Simultaneously with the outbreak of the street parade era, above noted, there came with spontaneous-combustion-like rapidity, a radical change in the style of female bathing suits "on the street at Waikiki."

First the sleeves, then the stockings, then the skirts, then the main portion of the garment covering the legs, successively disappeared, until the low-necked, sleeveless, legless one-piece suit became "the thing"; and women clad in garments scantier than the scantiest on the ballet stage, were parading Kalakaua avenue in the vicinity of the Moana hotel, to the scandal and disgust of some; the devouring gaze of others; and the interested inspection of whomsoever chose to inspect!

It was a startling sight to the uninitiated—probably unduplicated in any other civilized country.

The South Pacific or the heart of Africa would probably have to be visited to find virtuous women so scantily clad, making such exhibition of their persons in public-more particularly on the public streets.

This scantiness of dress became the subject of protest, of justification, of discussion in press, in public and in private throughout the community.

The practice was violently attacked as tending to lewdness and scandal; as vigorously defended as a question of personal taste and liberty, and as a matter concerning safety and comfort in swimming.

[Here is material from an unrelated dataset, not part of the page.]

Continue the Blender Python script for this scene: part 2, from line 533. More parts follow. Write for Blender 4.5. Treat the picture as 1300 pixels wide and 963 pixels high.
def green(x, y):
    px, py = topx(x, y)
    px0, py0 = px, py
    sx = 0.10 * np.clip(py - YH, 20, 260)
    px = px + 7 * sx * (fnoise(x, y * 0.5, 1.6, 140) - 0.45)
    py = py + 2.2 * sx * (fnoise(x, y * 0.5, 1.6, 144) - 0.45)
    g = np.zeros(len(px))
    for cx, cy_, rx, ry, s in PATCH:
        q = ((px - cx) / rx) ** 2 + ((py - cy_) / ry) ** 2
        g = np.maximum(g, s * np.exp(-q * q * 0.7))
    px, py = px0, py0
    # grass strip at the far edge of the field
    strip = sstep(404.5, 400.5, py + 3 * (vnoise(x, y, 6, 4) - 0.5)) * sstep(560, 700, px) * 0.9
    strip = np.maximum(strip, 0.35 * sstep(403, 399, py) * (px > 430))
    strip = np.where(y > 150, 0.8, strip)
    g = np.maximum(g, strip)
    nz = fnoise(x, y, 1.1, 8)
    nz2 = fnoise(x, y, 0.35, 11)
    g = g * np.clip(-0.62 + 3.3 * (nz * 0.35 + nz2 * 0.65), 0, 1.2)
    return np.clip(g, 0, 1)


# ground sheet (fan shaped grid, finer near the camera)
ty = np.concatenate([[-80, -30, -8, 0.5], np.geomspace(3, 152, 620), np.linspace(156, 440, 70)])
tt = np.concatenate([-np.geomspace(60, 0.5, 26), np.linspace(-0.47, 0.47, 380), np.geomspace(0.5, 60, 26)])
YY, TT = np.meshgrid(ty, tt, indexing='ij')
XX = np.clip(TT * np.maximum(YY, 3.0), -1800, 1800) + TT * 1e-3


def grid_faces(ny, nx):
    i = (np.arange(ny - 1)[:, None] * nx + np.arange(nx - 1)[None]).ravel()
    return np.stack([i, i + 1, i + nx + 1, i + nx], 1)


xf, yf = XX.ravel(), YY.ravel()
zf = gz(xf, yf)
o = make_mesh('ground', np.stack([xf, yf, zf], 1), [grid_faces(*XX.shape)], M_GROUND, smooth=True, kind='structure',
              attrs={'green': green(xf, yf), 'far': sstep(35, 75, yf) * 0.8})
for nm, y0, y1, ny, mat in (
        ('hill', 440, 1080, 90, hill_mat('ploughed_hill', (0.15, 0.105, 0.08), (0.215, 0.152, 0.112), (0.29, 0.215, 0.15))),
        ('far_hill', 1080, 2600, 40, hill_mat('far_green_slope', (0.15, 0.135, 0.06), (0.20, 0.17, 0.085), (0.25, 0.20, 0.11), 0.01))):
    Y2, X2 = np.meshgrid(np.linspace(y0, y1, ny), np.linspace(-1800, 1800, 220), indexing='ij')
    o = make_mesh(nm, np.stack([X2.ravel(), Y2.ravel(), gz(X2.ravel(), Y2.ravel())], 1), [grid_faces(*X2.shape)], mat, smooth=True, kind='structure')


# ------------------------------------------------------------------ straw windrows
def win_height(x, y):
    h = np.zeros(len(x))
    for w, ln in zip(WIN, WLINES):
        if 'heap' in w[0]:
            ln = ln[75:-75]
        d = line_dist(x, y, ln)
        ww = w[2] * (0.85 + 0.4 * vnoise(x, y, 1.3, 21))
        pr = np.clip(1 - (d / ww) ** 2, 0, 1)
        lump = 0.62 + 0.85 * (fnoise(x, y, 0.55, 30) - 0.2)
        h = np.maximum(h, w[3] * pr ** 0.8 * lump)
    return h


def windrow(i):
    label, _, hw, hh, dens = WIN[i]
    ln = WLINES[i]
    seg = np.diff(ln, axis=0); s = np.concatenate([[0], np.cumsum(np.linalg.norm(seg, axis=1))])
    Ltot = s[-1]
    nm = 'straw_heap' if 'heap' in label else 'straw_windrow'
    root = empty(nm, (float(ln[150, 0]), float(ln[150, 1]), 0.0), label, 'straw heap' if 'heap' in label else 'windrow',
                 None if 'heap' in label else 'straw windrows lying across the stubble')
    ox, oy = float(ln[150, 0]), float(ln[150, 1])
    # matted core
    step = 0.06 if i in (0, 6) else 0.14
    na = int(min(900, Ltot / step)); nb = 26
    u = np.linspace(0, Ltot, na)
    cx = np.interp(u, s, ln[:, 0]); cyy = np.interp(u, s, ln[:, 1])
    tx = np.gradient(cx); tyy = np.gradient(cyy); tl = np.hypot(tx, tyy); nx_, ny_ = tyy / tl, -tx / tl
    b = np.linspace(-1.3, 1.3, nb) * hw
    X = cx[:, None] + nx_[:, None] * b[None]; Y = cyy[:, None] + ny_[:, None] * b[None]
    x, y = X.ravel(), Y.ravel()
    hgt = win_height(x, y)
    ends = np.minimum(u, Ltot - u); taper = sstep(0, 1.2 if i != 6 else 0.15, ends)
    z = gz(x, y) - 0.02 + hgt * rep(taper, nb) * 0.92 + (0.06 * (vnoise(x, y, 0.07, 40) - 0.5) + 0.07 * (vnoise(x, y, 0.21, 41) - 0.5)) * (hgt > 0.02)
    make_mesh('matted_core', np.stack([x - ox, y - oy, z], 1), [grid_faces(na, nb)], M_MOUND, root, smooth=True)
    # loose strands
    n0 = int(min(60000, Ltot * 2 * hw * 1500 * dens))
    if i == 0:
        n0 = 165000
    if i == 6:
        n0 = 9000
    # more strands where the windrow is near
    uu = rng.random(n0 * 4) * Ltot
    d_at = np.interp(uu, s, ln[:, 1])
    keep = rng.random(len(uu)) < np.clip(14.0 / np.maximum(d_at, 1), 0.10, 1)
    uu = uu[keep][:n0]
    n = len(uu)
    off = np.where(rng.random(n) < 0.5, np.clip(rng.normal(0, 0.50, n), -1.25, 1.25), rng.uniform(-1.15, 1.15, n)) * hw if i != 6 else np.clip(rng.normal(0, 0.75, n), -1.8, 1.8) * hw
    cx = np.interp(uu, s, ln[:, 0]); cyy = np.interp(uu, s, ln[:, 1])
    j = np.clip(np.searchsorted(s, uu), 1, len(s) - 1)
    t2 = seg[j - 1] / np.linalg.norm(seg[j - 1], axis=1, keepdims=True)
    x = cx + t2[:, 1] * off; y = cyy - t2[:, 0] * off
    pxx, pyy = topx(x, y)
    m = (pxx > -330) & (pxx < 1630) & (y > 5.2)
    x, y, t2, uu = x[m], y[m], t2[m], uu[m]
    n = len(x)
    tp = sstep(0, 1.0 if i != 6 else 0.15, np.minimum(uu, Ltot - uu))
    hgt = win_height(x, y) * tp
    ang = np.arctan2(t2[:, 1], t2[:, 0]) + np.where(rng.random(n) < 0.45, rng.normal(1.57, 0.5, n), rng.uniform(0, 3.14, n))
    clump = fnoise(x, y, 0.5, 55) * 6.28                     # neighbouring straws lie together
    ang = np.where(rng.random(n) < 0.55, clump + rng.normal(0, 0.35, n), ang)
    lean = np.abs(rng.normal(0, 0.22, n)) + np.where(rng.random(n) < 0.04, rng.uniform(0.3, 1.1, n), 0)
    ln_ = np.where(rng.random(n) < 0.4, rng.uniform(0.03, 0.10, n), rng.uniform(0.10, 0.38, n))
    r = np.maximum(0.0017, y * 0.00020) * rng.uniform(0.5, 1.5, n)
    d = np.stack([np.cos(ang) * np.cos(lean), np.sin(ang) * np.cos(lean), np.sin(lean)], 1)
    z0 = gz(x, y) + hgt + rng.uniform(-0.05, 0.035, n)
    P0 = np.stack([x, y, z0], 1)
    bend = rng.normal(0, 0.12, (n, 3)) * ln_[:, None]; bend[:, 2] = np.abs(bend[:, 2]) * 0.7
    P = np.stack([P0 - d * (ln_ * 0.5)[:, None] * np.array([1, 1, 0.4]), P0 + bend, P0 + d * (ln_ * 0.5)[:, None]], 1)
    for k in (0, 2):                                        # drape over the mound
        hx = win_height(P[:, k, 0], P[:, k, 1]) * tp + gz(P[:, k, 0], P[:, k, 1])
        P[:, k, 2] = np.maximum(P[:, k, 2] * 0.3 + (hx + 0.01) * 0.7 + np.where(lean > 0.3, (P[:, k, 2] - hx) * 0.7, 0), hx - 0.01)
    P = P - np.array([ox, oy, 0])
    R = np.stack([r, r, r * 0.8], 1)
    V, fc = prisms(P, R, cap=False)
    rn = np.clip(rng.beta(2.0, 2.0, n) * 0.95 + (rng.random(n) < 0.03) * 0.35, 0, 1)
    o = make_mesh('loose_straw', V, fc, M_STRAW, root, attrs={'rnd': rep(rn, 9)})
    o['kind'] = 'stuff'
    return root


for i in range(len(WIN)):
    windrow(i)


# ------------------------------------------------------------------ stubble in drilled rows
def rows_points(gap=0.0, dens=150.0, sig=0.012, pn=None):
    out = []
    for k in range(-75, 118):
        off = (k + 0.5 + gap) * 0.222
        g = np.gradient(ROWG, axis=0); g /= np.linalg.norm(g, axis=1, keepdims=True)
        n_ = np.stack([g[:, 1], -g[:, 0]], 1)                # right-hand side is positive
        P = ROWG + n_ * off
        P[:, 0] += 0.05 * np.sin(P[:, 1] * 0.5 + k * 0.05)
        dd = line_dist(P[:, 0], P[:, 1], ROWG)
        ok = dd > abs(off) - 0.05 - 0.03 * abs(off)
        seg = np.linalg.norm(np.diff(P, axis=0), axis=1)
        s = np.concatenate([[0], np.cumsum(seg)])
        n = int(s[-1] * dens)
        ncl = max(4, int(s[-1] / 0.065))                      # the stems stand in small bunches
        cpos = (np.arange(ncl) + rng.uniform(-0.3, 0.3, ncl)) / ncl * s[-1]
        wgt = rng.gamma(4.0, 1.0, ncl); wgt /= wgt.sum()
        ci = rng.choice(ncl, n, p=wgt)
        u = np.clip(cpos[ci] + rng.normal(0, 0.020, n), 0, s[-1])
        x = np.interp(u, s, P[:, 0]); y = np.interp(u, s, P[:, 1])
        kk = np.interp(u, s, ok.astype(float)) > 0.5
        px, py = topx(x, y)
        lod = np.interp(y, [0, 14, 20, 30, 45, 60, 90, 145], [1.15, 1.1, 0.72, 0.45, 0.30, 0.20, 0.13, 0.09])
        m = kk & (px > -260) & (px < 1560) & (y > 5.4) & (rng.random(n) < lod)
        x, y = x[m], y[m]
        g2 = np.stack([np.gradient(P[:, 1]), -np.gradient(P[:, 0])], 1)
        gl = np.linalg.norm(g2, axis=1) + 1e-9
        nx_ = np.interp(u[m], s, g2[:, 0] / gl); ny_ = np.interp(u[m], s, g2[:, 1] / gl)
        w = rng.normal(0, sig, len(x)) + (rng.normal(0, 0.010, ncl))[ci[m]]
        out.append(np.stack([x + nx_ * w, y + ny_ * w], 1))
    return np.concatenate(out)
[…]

Those "old-style suits" he refers to, "full-skirted, bloomer-breeched" were the godly ones brought to Hawaii by the censors, but which gradually disappeared with the influx of rich tourists from America, and the importation by Honolulu merchants of the flimsier and less concealing kind. This new generation of whites that has sought escape from the "cumbrous, swaddling garment" embraces the flapper, who at Waikiki is a beautiful and wholesome sight. Browned by years of exposure to the beach sun, charmingly modelled, and with the grace and freedom of limb of the surf-board rider and canoeist, she has no consciousness of guilt in her emergence dripping from the sea, in her lying in the breeze upon the sand, nor in her walks to and from her bungalow nearby. And she refuses to be censored.

The commentator, proprietor of the oldest newspaper in the islands, and himself a noted diplomat, lawyer and revolutionist—he took up a rifle against Liliuokalani—says so:—

The law has been observed by a few, ignored by a few, and caricatured by the many. It is not an uncommon thing to see a woman walking the streets in Waikiki in the scantiest of bathing suits, with drapery of the flimsiest suspended from her shoulders and floating behind upon the breeze.

The police have made a few feeble and spasmodic attempts to persuade observance of the law, with some ill-advised attempts to enforce individual ideas of propriety on the beach itself.